(RSF/IFEX) – RSF has expressed deep shock at the attempted murder of Sajid Rashid, editor of the Hindi-language edition of the daily “Mahanagar”. Rashid was stabbed twice in the back on the evening of 24 August 2004, in Mumbai (formerly Bombay). The organisation called on the Maharashtra state authorities to take all necessary measures to […]
(RSF/IFEX) – RSF has expressed deep shock at the attempted murder of Sajid Rashid, editor of the Hindi-language edition of the daily “Mahanagar”. Rashid was stabbed twice in the back on the evening of 24 August 2004, in Mumbai (formerly Bombay).

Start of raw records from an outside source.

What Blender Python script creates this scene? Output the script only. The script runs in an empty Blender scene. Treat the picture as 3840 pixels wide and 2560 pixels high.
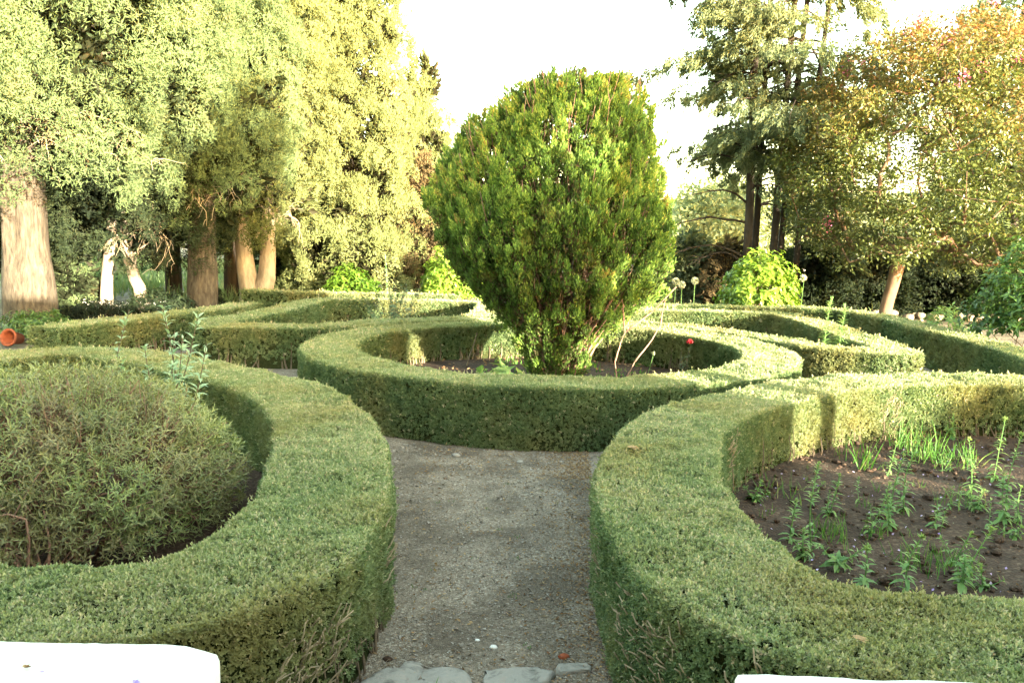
import bpy, math, random
import numpy as np
from mathutils import Matrix, Vector
random.seed(7)
R = np.random.default_rng
sc = bpy.context.scene
COL = sc.collection
CAMH = 2.2

# ------------------------------------------------------------------ maths
def nrm(a):
    a = np.asarray(a, float)
    return a / np.maximum(np.linalg.norm(a, axis=-1, keepdims=True), 1e-9)

def rdir(rng, n):
    return nrm(rng.normal(size=(n, 3)))

def frame(a):
    a = nrm(a)
    h = np.where(np.abs(a[:, 2:3]) < 0.9, np.array([[0, 0, 1.0]]), np.array([[1.0, 0, 0]]))
    u = nrm(np.cross(a, h))
    return u, np.cross(a, u)

def hash3(i, seed):
    i = i.astype(np.int64)
    h = (i[..., 0] * 73856093) ^ (i[..., 1] * 19349663) ^ (i[..., 2] * 83492791) ^ (seed * 2654435)
    h = (h ^ (h >> 13)) * 1274126177
    h = h ^ (h >> 16)
    return (h & 0xFFFF) / 65535.0

def vnoise(p, seed=0):
    """value noise 0..1"""
    p = np.asarray(p, float)
    i = np.floor(p); f = p - i; f = f * f * (3 - 2 * f)
    o = 0
    for dx in (0, 1):
        for dy in (0, 1):
            for dz in (0, 1):
                w = (f[..., 0] if dx else 1 - f[..., 0]) * (f[..., 1] if dy else 1 - f[..., 1]) * (f[..., 2] if dz else 1 - f[..., 2])
                o = o + w * hash3(i + np.array([dx, dy, dz]), seed)
    return o

def catmull(pts, step, closed=False):
    p = np.array(pts, float)
    n = len(p); out = []
    rng_ = range(n if closed else n - 1)
    for i in rng_:
        if closed:
            a, b, c, d = p[(i - 1) % n], p[i], p[(i + 1) % n], p[(i + 2) % n]
        else:
            a, b, c, d = p[max(i - 1, 0)], p[i], p[i + 1], p[min(i + 2, n - 1)]
        m = max(2, int(np.linalg.norm(c - b) / step))
        t = np.linspace(0, 1, m, endpoint=False)[:, None]
        out.append(0.5 * ((2 * b) + (-a + c) * t + (2 * a - 5 * b + 4 * c - d) * t * t + (-a + 3 * b - 3 * c + d) * t ** 3))
    if not closed:
        out.append(p[-1:])
    return np.vstack(out)

# ------------------------------------------------------------------ mesh gathering
class Geo:
    def __init__(s):
        s.v = []; s.q = []; s.r = []; s.n = 0
    def quads(s, V4, rnd):
        """V4 (N,4,3)"""
        N = len(V4)
        if N == 0: return
        s.v.append(V4.reshape(-1, 3)); s.q.append(np.arange(N * 4).reshape(N, 4) + s.n)
        s.r.append(np.repeat(np.broadcast_to(rnd, (N,)), 4)); s.n += N * 4
    def grid(s, G, rnd=0.5, closed_u=False, closed_v=False):
        """G (a,b,3) vertex grid"""
        a, b = G.shape[:2]
        idx = np.arange(a * b).reshape(a, b) + s.n
        if closed_u: idx = np.vstack([idx, idx[:1]])
        if closed_v: idx = np.hstack([idx, idx[:, :1]])
        q = np.stack([idx[:-1, :-1], idx[1:, :-1], idx[1:, 1:], idx[:-1, 1:]], -1).reshape(-1, 4)
        s.v.append(G.reshape(-1, 3)); s.q.append(q); s.r.append(np.full(a * b, rnd) if np.isscalar(rnd) else rnd.reshape(-1)); s.n += a * b
    def tube(s, pts, rad, sides=7, rnd=0.5, cap=True):
        pts = np.asarray(pts, float); rad = np.broadcast_to(np.asarray(rad, float), (len(pts),)).copy()
        if cap:
            pts = np.vstack([pts[:1], pts, pts[-1:]]); rad = np.concatenate([[1e-4], rad, [1e-4]])
        d = np.gradient(pts, axis=0); d[0] = d[min(1, len(d) - 1)] if cap else d[0]
        if cap: d[-1] = d[-2]
        d = nrm(d)
        u = np.zeros_like(d); ref = np.array([1.0, 0, 0]) if abs(d[0][0]) < .8 else np.array([0, 1.0, 0])
        for i in range(len(d)):
            ref = nrm(ref - d[i] * np.dot(ref, d[i])); u[i] = ref
        w = np.cross(d, u)
        a = np.linspace(0, 2 * np.pi, sides, endpoint=False)
        G = pts[:, None] + rad[:, None, None] * (u[:, None] * np.cos(a)[None, :, None] + w[:, None] * np.sin(a)[None, :, None])
        s.grid(G, rnd, closed_v=True)
    def build(s, name, mat, parent=None, smooth=False):
        me = bpy.data.meshes.new(name)
        if s.n:
            v = np.vstack(s.v).astype(np.float32); q = np.vstack(s.q).astype(np.int32); r = np.concatenate(s.r).astype(np.float32)
            me.vertices.add(len(v)); me.vertices.foreach_set('co', v.ravel())
            me.loops.add(q.size); me.loops.foreach_set('vertex_index', q.ravel())
            me.polygons.add(len(q)); me.polygons.foreach_set('loop_start', np.arange(0, q.size, 4, dtype=np.int32))
            me.polygons.foreach_set('use_smooth', np.full(len(q), smooth))
            at = me.attributes.new('rnd', 'FLOAT', 'POINT'); at.data.foreach_set('value', r)
            me.update(calc_edges=True)
        me.materials.append(mat)
        o = bpy.data.objects.new(name, me); COL.objects.link(o)
        if parent is not None: o.parent = parent
        return o

def tag(o, label=None, cat=None, group=None, kind=None):
    if label: o['label'] = label
    if cat: o['category'] = cat
    if group: o['group'] = group
    if kind: o['kind'] = kind
    return o

def thing(name, label, cat, loc=(0, 0, 0), group=None):
    o = bpy.data.objects.new(name, None); COL.objects.link(o); o.empty_display_size = .2
    o.location = loc
    return tag(o, label, cat, group)

# leaf = one folded diamond
def leaves(g, P, D, N, L, W, rnd, fold=0.12, mid=0.45):
    D = nrm(D); S = nrm(np.cross(D, N)); N2 = np.cross(S, D)
    L = np.broadcast_to(L, (len(P),))[:, None]; W = np.broadcast_to(W, (len(P),))[:, None]
    m = P + D * L * mid + N2 * W * fold
    g.quads(np.stack([P, m - S * W * .5, P + D * L - N2 * L * .06, m + S * W * .5], 1), rnd)

# leaf = bent strip with a fold, for plants seen close
def strips(g, P, D, N, L, W, rnd, curl=0.25, prof=((0, .18), (.3, .9), (.62, .8), (1, .04)), fold=.18):
    D = nrm(D); S = nrm(np.cross(D, N)); N2 = np.cross(S, D)
    n = len(P); L = np.broadcast_to(L, (n,))[:, None]; W = np.broadcast_to(W, (n,))[:, None]
    curl = np.broadcast_to(curl, (n,))[:, None]
    rows = []
    for t, w in prof:
        c = P + D * L * t * (1 - .25 * t * np.abs(curl)) - N2 * L * curl * t * t
        rows.append((c + S * W * .5 * w + N2 * W * fold * w, c, c - S * W * .5 * w + N2 * W * fold * w))
    for a, b in zip(rows[:-1], rows[1:]):
        g.quads(np.stack([a[0], a[1], b[1], b[0]], 1), rnd)
        g.quads(np.stack([a[1], a[2], b[2], b[1]], 1), rnd)

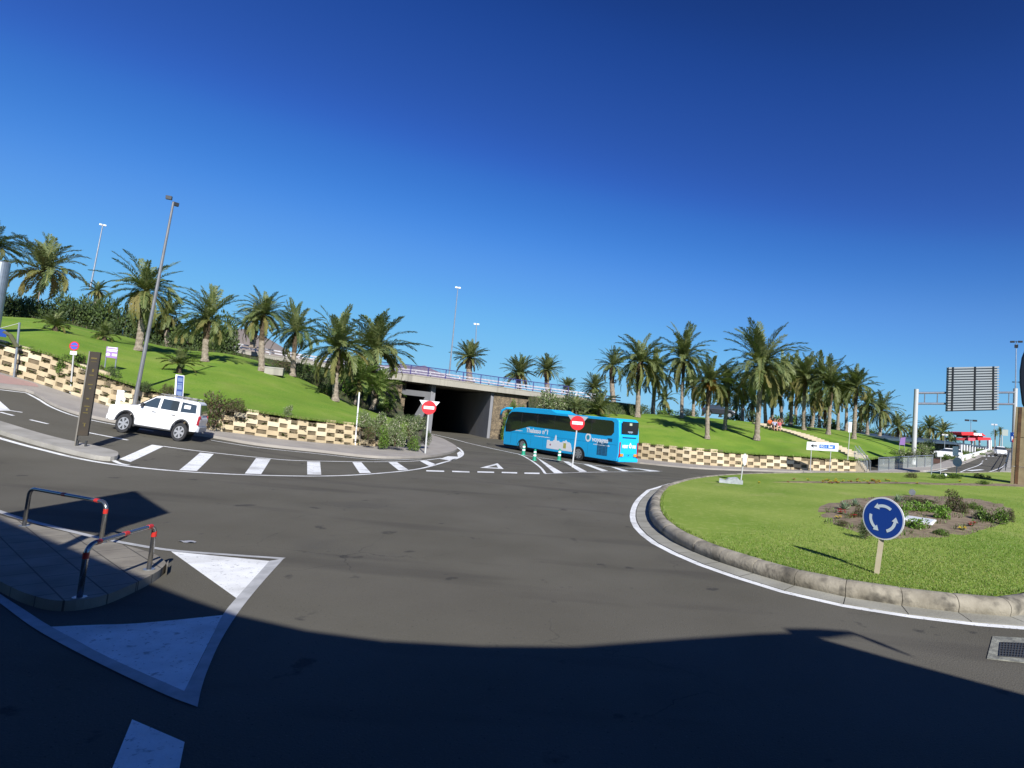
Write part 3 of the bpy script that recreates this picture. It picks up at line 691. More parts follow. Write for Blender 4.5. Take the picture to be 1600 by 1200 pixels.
# ------------------------------------------------------------------ palms
def crown_mesh(name, seed, nf=58, L=1.0, up_bias=0.0, droop=1.5, wind=0.0, old=.22, leaf=.165, orange=0, dens=46, spike=0, lw=.0105, emin=-.55):
    r_ = random.Random(seed); mb = MB(); ga = 2.39996
    for i in range(nf):
        t = (i + .5) / nf; az = i * ga + r_.uniform(-.55, .55)
        e0 = 1.45 - t * (1.45 - emin) + up_bias * (1 - t) * .3 + r_.uniform(-.24, .24)
        Lf = L * (1.0 - .16 * abs(t - .45)) * r_.uniform(.74, 1.1); dp = droop * (.5 + .65 * t) * r_.uniform(.6, 1.35)
        mi = 1 if t > 1 - old and r_.random() < .85 else (3 if r_.random() < .3 else 0)
        if orange and .80 < t < .98 and r_.random() < orange: mi = 2
        n = 9; P = [Vector((0, 0, 0))]; Ts = []
        for k in range(n):
            s = (k + .5) / n; e = e0 - dp * s ** 1.35; d = Vector((math.cos(e) * math.cos(az) + wind * s * .8, math.cos(e) * math.sin(az), math.sin(e))).normalized()
            P.append(P[-1] + d * (Lf / n)); Ts.append(d)
        Ts.append(Ts[-1])
        # rachis
        for k in range(n):
            d = Ts[k]; sd_ = d.cross(Vector((0, 0, 1)));
            if sd_.length < 1e-3: sd_ = Vector((1, 0, 0))
            sd_.normalize(); a = .016 * (1 - k / n) + .004; b = .016 * (1 - (k + 1) / n) + .004
            mb.add([P[k] - sd_ * a, P[k] + sd_ * a, P[k + 1] + sd_ * b, P[k + 1] - sd_ * b], [(0, 1, 2, 3)], 4 if mi != 1 else 1)
        roll = r_.uniform(-.5, .5)
        for q in range(dens):
            s = .10 + .9 * (q + .5) / dens; k = min(n - 1, int(s * n)); fr = s * n - k; o = P[k].lerp(P[k + 1], fr); tg = Ts[k].lerp(Ts[min(k + 1, n)], fr)
            sd_ = tg.cross(Vector((0, 0, 1)))
            if sd_.length < 1e-3: sd_ = Vector((math.sin(az), -math.cos(az), 0))
            sd_.normalize(); nrm = sd_.cross(tg).normalized()
            ll = (.72 if mi == 1 else 1) * leaf * L * (math.sin(PI * min(1, .12 + s * .83)) ** .55) * r_.uniform(.85, 1.1)
            for sg in (-1, 1):
                v = (sd_ * sg * math.cos(roll) + nrm * (.5 + .25 * sg * roll)) * .72 + tg * (.6 + .55 * s) + Vector((r_.uniform(-.22, .22), r_.uniform(-.22, .22), -.10 - r_.uniform(-.12, .35)))
                v.normalize(); mid = o + v * ll * .55; tip = o + v * ll + Vector((0, 0, -ll * r_.uniform(.02, .22)))
                wv = v.cross(nrm).normalized() * lw * L
                mb.add([o, mid + wv, tip, mid - wv], [(0, 1, 2, 3)], mi)
    if orange:
        for q in range(44):
            a = r_.uniform(0, 2 * PI); e = r_.uniform(-.9, .5); d = Vector((math.cos(a) * math.cos(e), math.sin(a) * math.cos(e), math.sin(e))); u = Vector((-math.sin(a), math.cos(a), 0)) * .02
            ln_ = r_.uniform(.22, .42); m1 = d * ln_ * .6; m2 = d * ln_ - Vector((0, 0, .10)); mb.add([-u, u, m1 + u * 1.6, m2, m1 - u * 1.6], [(0, 1, 2, 3, 4)], 2)
    return mb.mesh(name, [leafg, leafo, leafy, leafd, mat("palm_stalk", (.16, .17, .05), .6)])
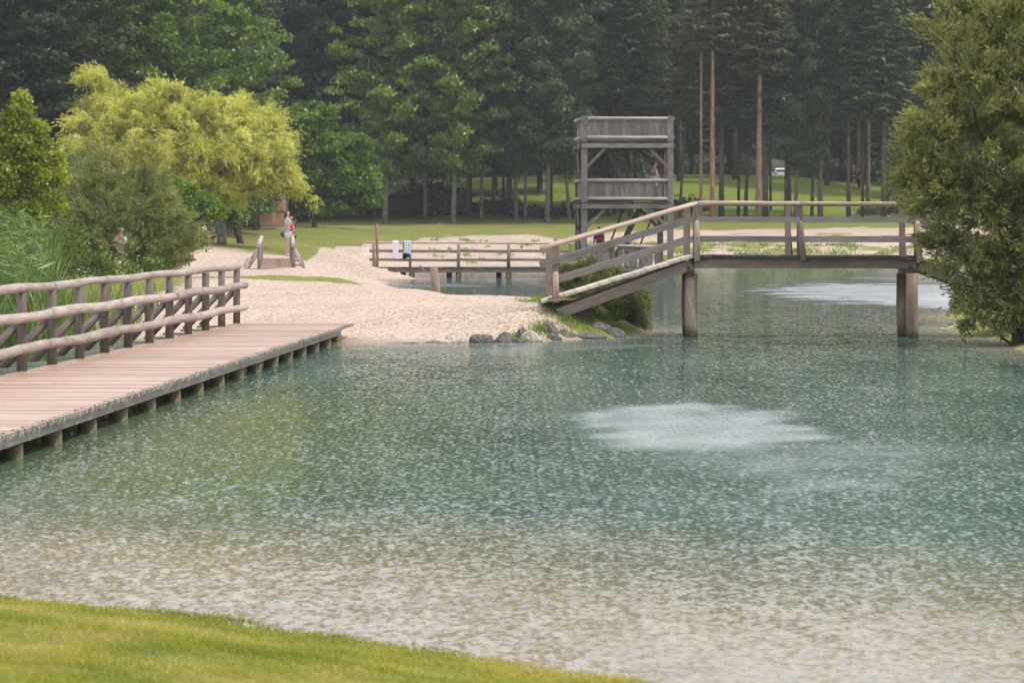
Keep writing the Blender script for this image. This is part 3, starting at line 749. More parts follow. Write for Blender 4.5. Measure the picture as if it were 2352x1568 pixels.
for (A, B) in ((FL, FR), (RL, FL), (RR_, RL), (FR, RR_)):
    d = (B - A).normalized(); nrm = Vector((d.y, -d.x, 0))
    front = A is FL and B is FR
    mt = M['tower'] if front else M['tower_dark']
    for (r1, r2, zb0, zb1, bv) in ((272, 315.5, 317, 276, 335), (414, 456, 458, 418, 474)):
        if A is FR: pass
        side(zs(zb0), zs(zb1), A, B, 12, M['tower'], 'parapet_boards', .045 if bv > 400 else .02, .0, .02)
        for rv in (r1, r2):
            p0 = A + nrm * .13 + d * .13; p1 = B + nrm * .13 - d * .13
            MB().log([p0 + Vector((0, 0, zs(rv))), (p0 + p1) / 2 + Vector((0, 0, zs(rv) - .01)), p1 + Vector((0, 0, zs(rv) - .01))], [.078, .072, .07], 12, .03).build('rail', M['log'], tw, True)
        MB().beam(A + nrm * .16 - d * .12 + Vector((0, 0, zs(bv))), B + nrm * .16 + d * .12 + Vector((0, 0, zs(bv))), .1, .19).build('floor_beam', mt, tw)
        # knee braces
        for (Q, s_) in ((A, 1), (B, -1)):
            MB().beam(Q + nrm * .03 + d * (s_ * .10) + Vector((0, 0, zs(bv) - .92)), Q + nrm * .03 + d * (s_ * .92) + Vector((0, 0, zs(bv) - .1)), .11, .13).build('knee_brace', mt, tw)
for bv in (326, 465):
    m_ = MB(); xx = 2.9
    while xx < 6.85:
        m_.beam((xx + .1, 135.86, zs(bv)), (xx - .06, 140.2, zs(bv)), .19, .07); xx += .2
    m_.build('floor', M['darkplank'], tw)
# lowest storey: parapet in front, planked floor at pier height
side(zs(612), zs(560), FL + Vector((.1, 0, 0)), FR, 12, M['tower'], 'parapet_boards', .05, .05, .02)
MB().log([FL + Vector((.1, -.14, zs(563))), FR + Vector((-.12, -.14, zs(567)))], .07, 12).build('rail', M['log'], tw, True)
for v in (619, 629): MB().beam(FL + Vector((-.3, -.17, zs(v))), FR + Vector((.2, -.17, zs(v))), .1, .14).build('floor_beam', M['tower'], tw)
m_ = MB(); xx = 2.9
while xx < 6.85: m_.beam((xx + .1, 135.9, zP - .03), (xx - .06, 140.2, zP - .03), .19, .05); xx += .2
m_.build('floor', M['darkplank'], tw)
MB().beam(RR_ + Vector((-1.2, -.4, zs(640))), RR_ + Vector((1.1, .1, zs(640))), .5, .1).build('landing', M['darkplank'], tw)
# stairs
def stairs(a, b, w, n):
    a = Vector(a); b = Vector(b)
    for o_ in (-w / 2, w / 2): MB().beam(a + Vector((0, o_, 0)), b + Vector((0, o_, 0)), .05, .22).build('stair_stringer', M['tower_dark'], tw)
    m_ = MB()
    for k in range(1, n):
        p = a.lerp(b, k / n); m_.beam(p + Vector((0, -w / 2 + .03, 0)), p + Vector((0, w / 2 - .03, 0)), .24, .04)
    m_.build('stair_treads', M['tower'], tw)
    for o_ in (-w / 2,): MB().log([a + Vector((.85, o_, .3)), b + Vector((.85, o_, .1))], .04, 8).build('stair_rail', M['tower_dark'], tw, True)
stairs(P(1397, 340, 138.2), P(1452, 462, 138.2), .8, 10)
stairs(P(1470, 478, 138.2), P(1408, 604, 138.2), .8, 10)
MB().beam(P(1431, 340, 139), P(1465, 416, 139), .05, .08).build('stay', M['tower_dark'], tw)
MB().beam(P(1432, 480, 139), P(1389, 590, 139), .05, .08).build('stay', M['tower_dark'], tw)
for u in (1527, 1533): MB().beam(P(u, 343, 139.2), P(u, 470, 139.2), .06, .06).build('ladder_rail', M['rust'], tw)
m_ = MB()
for v in range(350, 468, 9): m_.beam(P(1527, v, 139.2), P(1533, v, 139.2), .04, .04)
m_.build('ladder_rungs', M['rust'], tw)
for v0, v1 in ((300, 345), (350, 395), (480, 520), (530, 590)):
    MB().log([P(1326, v0, 135.9), P(1325.4 + 3, v1, 135.9)], .012, 6).build('cable', M['metal'], tw)

# ---------------------------------------------------------------- small ramp with log rails on the beach
random.seed(2)
sr = thing('beach_ramp', P(635, 617, 112) , 'short sloping plank ramp between two braced log rails, on the beach beside the standing woman', 'ramp')
a0, a1 = P(598, 618, 112), P(671.5, 618.5, 112)
zA = a0.z + .04
b0 = Vector((a0.x * 117.2 / 112 + .07, 117.2, zA + .26)); b1 = Vector((a1.x * 117.2 / 112 - .07, 117.2, zA + .26)); a0.z = a1.z = zA
m_ = MB(); n = 24
for k in range(n):
    t = (k + .5) / n
    m_.beam(a0.lerp(b0, t), a1.lerp(b1, t), .19, .05)
m_.build('deck', M['deck'], sr)
MB().beam(a0 + Vector((-.03, -.02, -.1)), a1 + Vector((.03, -.02, -.1)), .06, .14).build('edge_beam', M['beam'], sr)
for (p0, p1, s_) in ((a0, b0, -1), (a1, b1, 1)):
    for t in (0.02, .5, .98):
        q = p0.lerp(p1, t) + Vector((s_ * .04, 0, 0))
        MB().log([q + Vector((0, 0, -.3)), q + Vector((0, 0, .78))], [.07, .066], 10, .02).build('post', M['post'], sr, True)
        MB().log([q + Vector((s_ * .40, 0, -.02)), q + Vector((s_ * .03, 0, .52))], [.045, .045], 10, .02).build('brace', M['log'], sr, True)
        MB().beam(q + Vector((s_ * -.02, 0, -.06)), q + Vector((s_ * .44, 0, -.06)), .09, .08).build('foot_beam', M['beam'], sr)
    q0 = p0 + Vector((s_ * .04, -.1, .80)); q1 = p1 + Vector((s_ * .04 - s_ * .0, .1, .82))
    MB().log([q0, q0.lerp(q1, .3) + Vector((0, 0, .05)), q0.lerp(q1, .7) + Vector((.03, 0, .06)), q1], [.075, .075, .07, .07], 12, .02).build('handrail', M['log'], sr, True)

# ---------------------------------------------------------------- hut, picnic table, cars, fence, lamp
random.seed(3)
def GP(u, v, d): p = P(u, v, d); return p
hu = thing('hut', P(610, 521, 190), 'small hut clad in red brown vertical boards behind the willow', 'hut')
hz = P(610, 521, 190).z - .05
xl, xm, xr = P(541, 0, 190).x, P(596, 0, 190).x, P(655, 0, 190).x
m_ = MB(); x = xm
while x < xr - .02:
    m_.beam((x + .05, 190 + random.uniform(-.012, 0), hz + .1), (x + .05, 190, hz + 2.5), .092, .03, up=(0, 1, 0)); x += .1
m_.build('front_cladding', M['hut'], hu)
MB().box((xl, 190.03, hz - .2), (xr, 192.8, hz + 2.5)).build('wall', M['tower_dark'], hu)
dr_ = MB().box((P(558, 0, 190).x, 189.97, hz + .05), (P(597, 0, 190).x - .02, 190.02, hz + 2.2)).build('doorway_shade', M['black'], hu)  # flat black slab: shade of the door recess put in as colour
MB().box((P(563, 0, 190).x, 189.92, hz + .5), (P(590, 0, 190).x, 189.96, hz + 2.1)).build('door_panel', M['panel'], dr_)
MB().box((xl - .3, 189.5, hz + 2.5), (xr + .3, 193.1, hz + 2.68)).build('roof', M['tower_dark'], hu)
MB().box((P(600, 0, 189.2).x, 188.9, hz - .25), (P(666, 0, 189.2).x, 189.5, hz + .06)).build('step', M['concrete'], hu)

tb = thing('picnic_table', P(481, 567, 150), 'rustic wooden table on a stout post beside the dark willow trunk', 'table')
zt_ = P(0, 540, 150).z; q = P(478, 566, 150)
m_ = MB()
for k in range(5): m_.beam((P(455, 0, 150).x, 149.6 + k * .2, zt_), (P(500, 0, 150).x, 149.6 + k * .2, zt_), .18, .06)
m_.build('tabletop', M['log'], tb)
MB().box((P(458, 0, 150).x, 149.7, zt_ - .14), (P(496, 0, 150).x, 150.3, zt_ - .035)).build('underframe', M['tower_dark'], tb)
MB().box((q.x + .02, 149.8, q.z - .2), (q.x + .36, 150.15, zt_ - .14)).build('leg', M['hut'], tb)
MB().box((q.x - .05, 150.3, q.z - .2), (q.x + .25, 150.6, zt_ - .14)).build('leg', M['post'], tb)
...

The organisation called on the Maharashtra state authorities to take all necessary measures to identify and arrest those responsible for the attack and to protect the staff of “Mahanagar”, which has come under attack twice in the past three months.
If it is confirmed that Rashid was targeted for defending free expression, the attack poses a disturbing threat to all independent news media in Mumbai, RSF added.
Rashid was attacked by two men who approached him in the evening not far from the newspaper’s offices. Nikhil Wagle, the editor of “Mahanagar”’s Maratha-language edition, said one of the men asked Rashid if he was “the one who had insulted the Koran,” and the other then stabbed him.
Rashid, who is also vice-president of the organisation Muslims for Secular Democracy, wrote about the issue of free expression in Islam in June, causing anger in Muslim fundamentalist circles in Mumbai. Since then he has been receiving anonymous threats. He filed a complaint but the police did not investigate. It was only after he was attacked that the police decided to give him protection.
“Mahanagar” has been the target of violence by both Hindu nationalists and Muslim fundamentalists, with the former accusing the newspaper of being “pro-Muslim and “anti-nationalist, and the latter accusing it of blaspheming Islam.
Three “Mahanagar” journalists were physically attacked when the newspaper’s offices were stormed by members of the Hindu nationalist Bharatiya Janata Party (BJP) on 29 June, but the police made no arrests (see IFEX alert of 6 July 2004). There have been five other violent attacks on the newspaper since it was founded, but to date no one has been brought to trial.